Standard property policies may contain multiple “sublimits” and deductibles that arguably limit coverage based on the cause of loss. For example, a policy may include special sublimits or retentions for loss caused by “flood” or “named storm,” but provide broader coverage for “wind” losses. Thus, businesses should consider carefully the specific cause(s) of loss to increase their chances of an insurance recovery.

Choice of Law

The state’s law that applies to a claim can determine whether the policyholder recovers. Thus, a policyholder should consider “choice of law” issues at the outset. For example, applicable law may determine whether more than one policy sublimit, or deductible, applies; whether particular policy exclusions bar coverage; and other issues that could impact the extent of a business’ recovery. Policyholders should evaluate potentially applicable law and frame their claims to seek to ensure the most favorable application of that law. Additionally, during the life of the claim, the policyholder should consider whether disputed issues could result in litigation and whether to take proactive measures to avoid litigation or arbitration or to preserve a favorable forum.

Documenting the Loss

Policyholders should engage immediately to best position themselves for a maximum recovery. As soon as possible, a team should be created to evaluate the loss and directed to report to in-house counsel. The team should gather both historical data about company operations and documentary and other evidence of the loss, to establish property damage and lost-profit evaluations. All potentially available coverages and sublimits should be reviewed and expenditures and lost profits should be categorized into coverage “buckets” to help the policyholder assess the best approach for pursuing coverage. Advance insurer approval of loss evaluation approaches and necessary expenditures should be obtained, if possible, and, if not, careful records should be maintained regarding expenditures made and reasons therefore to reduce potential future insurer disputes.

Protecting Privileges

The policyholder be able to evaluate its claim without concern that its insurer may access privileged attorney-client or work-product communications for its own use, against the policyholder, in a coverage dispute. Thus, in-house counsel should implement procedures that help protect privileged internal communications regarding the claim. Accountants and consultants retained to evaluate the claim should be hired through counsel, and retention agreements should be framed to protect privileged communications.

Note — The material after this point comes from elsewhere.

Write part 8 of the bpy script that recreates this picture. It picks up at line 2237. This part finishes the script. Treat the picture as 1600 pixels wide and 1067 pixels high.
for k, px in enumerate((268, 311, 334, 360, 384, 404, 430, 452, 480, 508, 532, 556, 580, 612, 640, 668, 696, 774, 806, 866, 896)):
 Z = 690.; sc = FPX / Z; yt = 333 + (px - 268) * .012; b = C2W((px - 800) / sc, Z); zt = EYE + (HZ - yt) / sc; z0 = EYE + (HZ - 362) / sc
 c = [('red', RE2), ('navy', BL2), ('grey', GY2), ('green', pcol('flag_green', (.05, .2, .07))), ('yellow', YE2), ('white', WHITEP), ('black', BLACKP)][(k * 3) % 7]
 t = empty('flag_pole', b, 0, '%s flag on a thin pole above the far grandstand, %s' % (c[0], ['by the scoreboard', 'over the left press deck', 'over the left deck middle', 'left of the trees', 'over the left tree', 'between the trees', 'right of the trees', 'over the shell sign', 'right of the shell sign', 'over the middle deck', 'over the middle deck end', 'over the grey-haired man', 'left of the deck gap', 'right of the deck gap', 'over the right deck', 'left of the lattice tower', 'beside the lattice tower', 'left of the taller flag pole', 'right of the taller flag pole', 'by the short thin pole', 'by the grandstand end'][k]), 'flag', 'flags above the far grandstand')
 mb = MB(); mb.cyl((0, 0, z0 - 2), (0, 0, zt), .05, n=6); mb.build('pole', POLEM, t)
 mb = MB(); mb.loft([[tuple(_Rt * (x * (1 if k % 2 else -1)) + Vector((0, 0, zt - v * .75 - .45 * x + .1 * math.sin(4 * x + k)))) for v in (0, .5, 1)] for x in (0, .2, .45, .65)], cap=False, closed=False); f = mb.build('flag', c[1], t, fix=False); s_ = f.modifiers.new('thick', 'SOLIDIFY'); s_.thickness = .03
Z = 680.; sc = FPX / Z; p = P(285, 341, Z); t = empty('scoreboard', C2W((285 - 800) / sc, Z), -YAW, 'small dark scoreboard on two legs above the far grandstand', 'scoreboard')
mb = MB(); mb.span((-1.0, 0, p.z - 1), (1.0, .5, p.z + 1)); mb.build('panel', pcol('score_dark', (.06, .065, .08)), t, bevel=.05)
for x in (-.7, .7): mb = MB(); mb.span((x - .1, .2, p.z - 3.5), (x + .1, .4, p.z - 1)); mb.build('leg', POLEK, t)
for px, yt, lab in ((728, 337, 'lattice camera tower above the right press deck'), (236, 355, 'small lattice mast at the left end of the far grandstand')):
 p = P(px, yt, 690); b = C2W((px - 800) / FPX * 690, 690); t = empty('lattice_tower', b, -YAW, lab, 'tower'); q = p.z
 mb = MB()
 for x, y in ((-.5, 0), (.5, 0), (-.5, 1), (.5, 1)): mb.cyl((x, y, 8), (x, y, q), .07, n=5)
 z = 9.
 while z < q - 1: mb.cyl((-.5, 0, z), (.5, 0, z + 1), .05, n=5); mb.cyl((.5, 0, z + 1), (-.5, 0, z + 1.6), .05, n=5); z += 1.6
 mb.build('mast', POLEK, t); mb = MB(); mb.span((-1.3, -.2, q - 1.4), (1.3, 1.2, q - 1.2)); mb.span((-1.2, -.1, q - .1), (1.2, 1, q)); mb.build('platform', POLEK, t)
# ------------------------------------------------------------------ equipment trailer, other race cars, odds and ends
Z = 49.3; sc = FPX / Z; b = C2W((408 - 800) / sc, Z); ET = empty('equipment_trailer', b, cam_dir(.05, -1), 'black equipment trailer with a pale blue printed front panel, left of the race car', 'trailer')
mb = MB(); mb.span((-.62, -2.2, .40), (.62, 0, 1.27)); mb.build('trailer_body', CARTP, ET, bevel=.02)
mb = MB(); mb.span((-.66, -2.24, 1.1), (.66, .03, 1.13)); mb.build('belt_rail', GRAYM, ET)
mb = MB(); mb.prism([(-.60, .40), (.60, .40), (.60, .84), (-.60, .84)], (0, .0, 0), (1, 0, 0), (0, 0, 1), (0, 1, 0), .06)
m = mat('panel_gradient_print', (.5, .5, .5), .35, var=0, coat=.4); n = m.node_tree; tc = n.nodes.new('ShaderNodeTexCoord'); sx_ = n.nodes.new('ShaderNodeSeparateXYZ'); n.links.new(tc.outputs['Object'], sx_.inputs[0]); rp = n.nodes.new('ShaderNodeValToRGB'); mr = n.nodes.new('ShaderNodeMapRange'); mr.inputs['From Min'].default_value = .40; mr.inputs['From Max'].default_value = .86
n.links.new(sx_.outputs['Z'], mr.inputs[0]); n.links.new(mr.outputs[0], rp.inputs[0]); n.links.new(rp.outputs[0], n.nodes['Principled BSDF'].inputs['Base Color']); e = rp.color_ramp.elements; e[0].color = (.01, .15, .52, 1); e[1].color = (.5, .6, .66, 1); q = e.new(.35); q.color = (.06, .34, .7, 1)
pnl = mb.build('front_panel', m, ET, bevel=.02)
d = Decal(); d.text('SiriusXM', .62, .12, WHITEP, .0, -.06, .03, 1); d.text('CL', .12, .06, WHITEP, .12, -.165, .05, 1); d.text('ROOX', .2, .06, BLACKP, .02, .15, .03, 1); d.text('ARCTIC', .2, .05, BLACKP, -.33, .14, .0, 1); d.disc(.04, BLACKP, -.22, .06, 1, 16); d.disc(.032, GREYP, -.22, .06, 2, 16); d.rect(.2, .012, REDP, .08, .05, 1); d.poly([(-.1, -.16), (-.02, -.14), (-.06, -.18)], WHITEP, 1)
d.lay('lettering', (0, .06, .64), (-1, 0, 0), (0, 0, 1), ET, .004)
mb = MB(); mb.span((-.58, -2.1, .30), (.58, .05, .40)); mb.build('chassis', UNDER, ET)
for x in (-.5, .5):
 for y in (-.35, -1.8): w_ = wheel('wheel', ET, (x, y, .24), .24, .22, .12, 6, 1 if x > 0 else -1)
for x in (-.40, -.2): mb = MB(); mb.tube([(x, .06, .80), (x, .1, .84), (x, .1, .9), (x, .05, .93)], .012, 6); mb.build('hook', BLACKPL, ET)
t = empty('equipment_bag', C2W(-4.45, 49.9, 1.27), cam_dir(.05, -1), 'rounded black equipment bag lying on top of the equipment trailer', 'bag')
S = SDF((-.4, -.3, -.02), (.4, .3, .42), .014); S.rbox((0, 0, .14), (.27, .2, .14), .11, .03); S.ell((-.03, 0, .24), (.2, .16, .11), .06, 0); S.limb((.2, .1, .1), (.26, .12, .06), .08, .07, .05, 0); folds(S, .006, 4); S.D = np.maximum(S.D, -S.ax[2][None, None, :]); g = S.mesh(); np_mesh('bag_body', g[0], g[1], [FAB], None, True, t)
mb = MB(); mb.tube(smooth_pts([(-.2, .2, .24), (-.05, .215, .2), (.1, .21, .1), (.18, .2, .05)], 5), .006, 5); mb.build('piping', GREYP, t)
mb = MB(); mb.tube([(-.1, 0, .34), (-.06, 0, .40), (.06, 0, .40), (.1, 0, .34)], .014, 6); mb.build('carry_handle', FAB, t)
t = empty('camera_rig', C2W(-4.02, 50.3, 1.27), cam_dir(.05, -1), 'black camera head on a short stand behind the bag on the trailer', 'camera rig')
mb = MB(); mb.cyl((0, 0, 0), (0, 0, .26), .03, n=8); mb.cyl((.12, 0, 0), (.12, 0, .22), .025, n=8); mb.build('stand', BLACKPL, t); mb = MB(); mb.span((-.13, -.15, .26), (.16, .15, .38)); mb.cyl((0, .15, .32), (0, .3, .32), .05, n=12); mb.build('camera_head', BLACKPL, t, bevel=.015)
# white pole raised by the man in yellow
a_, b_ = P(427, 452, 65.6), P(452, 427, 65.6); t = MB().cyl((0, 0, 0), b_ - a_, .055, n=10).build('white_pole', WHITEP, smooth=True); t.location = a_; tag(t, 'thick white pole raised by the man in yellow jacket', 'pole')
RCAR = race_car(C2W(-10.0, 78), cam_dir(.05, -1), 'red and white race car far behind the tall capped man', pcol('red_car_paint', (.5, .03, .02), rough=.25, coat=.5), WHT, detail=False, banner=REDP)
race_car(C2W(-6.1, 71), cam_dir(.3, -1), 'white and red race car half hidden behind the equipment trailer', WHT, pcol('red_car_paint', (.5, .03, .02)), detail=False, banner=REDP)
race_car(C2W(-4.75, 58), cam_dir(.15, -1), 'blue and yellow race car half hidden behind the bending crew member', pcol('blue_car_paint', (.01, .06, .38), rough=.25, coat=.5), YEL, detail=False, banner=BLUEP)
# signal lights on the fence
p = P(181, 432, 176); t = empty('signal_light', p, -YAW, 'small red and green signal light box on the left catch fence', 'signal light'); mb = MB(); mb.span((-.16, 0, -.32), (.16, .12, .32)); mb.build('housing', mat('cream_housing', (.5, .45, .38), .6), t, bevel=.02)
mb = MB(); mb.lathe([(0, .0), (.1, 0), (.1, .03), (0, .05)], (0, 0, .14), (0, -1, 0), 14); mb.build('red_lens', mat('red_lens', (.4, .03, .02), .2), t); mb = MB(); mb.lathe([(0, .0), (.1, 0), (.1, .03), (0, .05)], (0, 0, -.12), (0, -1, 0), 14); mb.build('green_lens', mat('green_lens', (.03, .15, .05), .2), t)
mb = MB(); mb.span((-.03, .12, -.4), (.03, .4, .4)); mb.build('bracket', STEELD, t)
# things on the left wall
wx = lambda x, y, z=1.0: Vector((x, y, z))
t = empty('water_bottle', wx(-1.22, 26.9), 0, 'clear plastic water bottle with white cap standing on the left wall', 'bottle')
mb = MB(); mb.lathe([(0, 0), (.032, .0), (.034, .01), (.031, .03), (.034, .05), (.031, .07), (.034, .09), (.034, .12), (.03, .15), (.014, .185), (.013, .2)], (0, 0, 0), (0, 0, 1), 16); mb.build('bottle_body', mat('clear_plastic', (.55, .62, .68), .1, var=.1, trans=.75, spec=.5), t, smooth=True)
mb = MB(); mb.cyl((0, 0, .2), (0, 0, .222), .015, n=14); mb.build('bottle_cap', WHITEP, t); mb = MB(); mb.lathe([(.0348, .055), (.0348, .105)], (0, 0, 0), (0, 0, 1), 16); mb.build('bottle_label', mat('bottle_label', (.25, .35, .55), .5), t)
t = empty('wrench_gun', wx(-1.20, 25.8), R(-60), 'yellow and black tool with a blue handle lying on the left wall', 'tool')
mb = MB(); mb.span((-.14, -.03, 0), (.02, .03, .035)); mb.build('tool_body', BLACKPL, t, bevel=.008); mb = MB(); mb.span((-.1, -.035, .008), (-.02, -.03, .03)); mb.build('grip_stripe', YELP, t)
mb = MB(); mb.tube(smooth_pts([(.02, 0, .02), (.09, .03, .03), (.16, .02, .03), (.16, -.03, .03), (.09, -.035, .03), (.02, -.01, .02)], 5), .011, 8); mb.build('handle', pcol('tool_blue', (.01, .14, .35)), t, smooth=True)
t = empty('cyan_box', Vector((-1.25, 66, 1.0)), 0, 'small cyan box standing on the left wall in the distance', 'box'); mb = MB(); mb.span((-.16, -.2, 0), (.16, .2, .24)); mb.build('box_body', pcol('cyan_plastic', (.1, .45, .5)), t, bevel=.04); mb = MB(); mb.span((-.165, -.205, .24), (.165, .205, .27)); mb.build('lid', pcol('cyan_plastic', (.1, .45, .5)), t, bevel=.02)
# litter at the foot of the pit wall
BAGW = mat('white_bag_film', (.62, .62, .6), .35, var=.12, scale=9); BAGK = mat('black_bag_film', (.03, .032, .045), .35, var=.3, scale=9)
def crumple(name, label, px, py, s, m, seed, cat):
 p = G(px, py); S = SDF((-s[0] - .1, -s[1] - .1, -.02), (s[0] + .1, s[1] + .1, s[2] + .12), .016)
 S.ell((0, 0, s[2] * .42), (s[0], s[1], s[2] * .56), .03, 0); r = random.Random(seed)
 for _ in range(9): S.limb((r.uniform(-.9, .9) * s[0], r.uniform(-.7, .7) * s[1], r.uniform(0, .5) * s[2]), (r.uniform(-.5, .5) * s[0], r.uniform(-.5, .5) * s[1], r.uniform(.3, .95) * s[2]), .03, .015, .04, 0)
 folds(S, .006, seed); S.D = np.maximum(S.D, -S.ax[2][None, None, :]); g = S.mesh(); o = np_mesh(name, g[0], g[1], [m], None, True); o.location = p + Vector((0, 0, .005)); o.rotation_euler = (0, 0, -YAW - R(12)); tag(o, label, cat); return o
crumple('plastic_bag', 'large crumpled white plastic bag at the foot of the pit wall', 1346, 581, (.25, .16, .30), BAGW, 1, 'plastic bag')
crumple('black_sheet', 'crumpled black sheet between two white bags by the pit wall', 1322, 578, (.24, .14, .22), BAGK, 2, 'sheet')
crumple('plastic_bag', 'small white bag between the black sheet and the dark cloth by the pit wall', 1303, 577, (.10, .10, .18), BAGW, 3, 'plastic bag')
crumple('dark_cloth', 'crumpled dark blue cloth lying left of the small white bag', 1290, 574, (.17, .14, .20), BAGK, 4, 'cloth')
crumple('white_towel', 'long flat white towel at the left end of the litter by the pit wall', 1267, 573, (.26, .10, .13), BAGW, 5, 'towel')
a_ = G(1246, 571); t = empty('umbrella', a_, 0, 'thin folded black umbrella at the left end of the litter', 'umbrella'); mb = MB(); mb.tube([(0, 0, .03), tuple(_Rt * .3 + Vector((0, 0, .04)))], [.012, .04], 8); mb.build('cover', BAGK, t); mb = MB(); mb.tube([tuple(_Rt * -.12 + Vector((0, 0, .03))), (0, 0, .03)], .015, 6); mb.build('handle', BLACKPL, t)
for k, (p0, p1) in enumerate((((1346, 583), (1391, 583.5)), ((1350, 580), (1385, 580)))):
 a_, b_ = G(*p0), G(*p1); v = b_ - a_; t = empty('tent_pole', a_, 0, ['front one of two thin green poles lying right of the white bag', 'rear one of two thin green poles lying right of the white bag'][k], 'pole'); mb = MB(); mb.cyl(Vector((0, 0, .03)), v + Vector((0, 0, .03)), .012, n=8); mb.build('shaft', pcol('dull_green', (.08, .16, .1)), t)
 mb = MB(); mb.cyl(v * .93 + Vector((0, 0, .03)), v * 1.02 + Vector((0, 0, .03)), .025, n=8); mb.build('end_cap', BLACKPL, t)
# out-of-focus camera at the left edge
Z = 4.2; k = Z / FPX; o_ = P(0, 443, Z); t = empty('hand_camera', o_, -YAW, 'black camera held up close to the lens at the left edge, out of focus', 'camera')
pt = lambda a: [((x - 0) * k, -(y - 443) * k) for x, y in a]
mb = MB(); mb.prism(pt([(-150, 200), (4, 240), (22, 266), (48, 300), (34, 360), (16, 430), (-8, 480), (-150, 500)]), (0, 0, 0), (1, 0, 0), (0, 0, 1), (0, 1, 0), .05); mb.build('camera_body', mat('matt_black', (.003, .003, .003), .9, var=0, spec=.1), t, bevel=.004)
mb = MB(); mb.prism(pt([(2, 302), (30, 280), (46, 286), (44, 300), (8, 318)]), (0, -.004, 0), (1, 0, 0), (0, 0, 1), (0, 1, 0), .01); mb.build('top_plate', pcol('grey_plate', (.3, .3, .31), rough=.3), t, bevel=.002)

Communications With Insurers Regarding the Claim

Property and business-interruption claims often are complicated – and can take many months or more to value and resolve. Communications with the company’s insurer(s) can later end up as exhibits should coverage disputes ensue. Counsel should coordinate with a limited number of individuals designated to communicate with the insurer(s) to (1) ensure that the information provided is consistent, and (2) seek to reduce the risk that early communications, before the company has fully evaluated its claim, may later be used to support a coverage denial. Early insurer communications should be strictly factual, avoiding agreement regarding the number of “occurrences,” applicable sublimits or deductibles, or how (or whether) particular policy provisions or exclusions apply. Additionally, while communicating with its insurer about the claim, a policyholder should pay careful attention to whether disputed issues could result in litigation and whether to take proactive measures to protect its interests in the event that litigation or arbitration is inevitable.

Identify Conditions to Coverage

Policyholders should seek to comply with policy “conditions” to circumvent insurer arguments that coverage has been somehow forfeited. For example, policyholders should provide prompt notice of any potential loss. Most policies also may require “a signed and sworn proof of loss” providing specifically identified information, within a specified number of days “after the loss.” Policies often contain a “limitations” period specifying that coverage litigation be filed within a limited period of time, sometimes one year – or less. Policyholders should keep insurers reasonably informed of progress in documenting and valuing the claim – and, where necessary, should seek to obtain the insurer’s written agreement to modify applicable policy conditions before any limitations periods (for proof of loss or filing of suit) run.

The Period of Indemnity

A debated topic in many large business-interruption claims is the proper “period of indemnity” – the time period during which losses are measured and may be recovered. For example, a business with severely damaged facilities may decide that rebuilding in the same location is commercially impracticable.

The business might argue that it may relocate and recover lost profits from the date its facilities were damaged to the date that its business is back to “normal” at the new location. The insurer might argue for a shorter period. Policyholders should carefully scrutinize their policy language to ensure that they are not shortchanged regarding the length of their lost profits recovery.

Conclusion

As companies assess their losses resulting from Sandy, they should work proactively now to understand the nature, cause, and extent of their loss and all potentially applicable policy provisions, and strategically pursue their claims in order to maximize and increase the chances of a successful insurance recovery.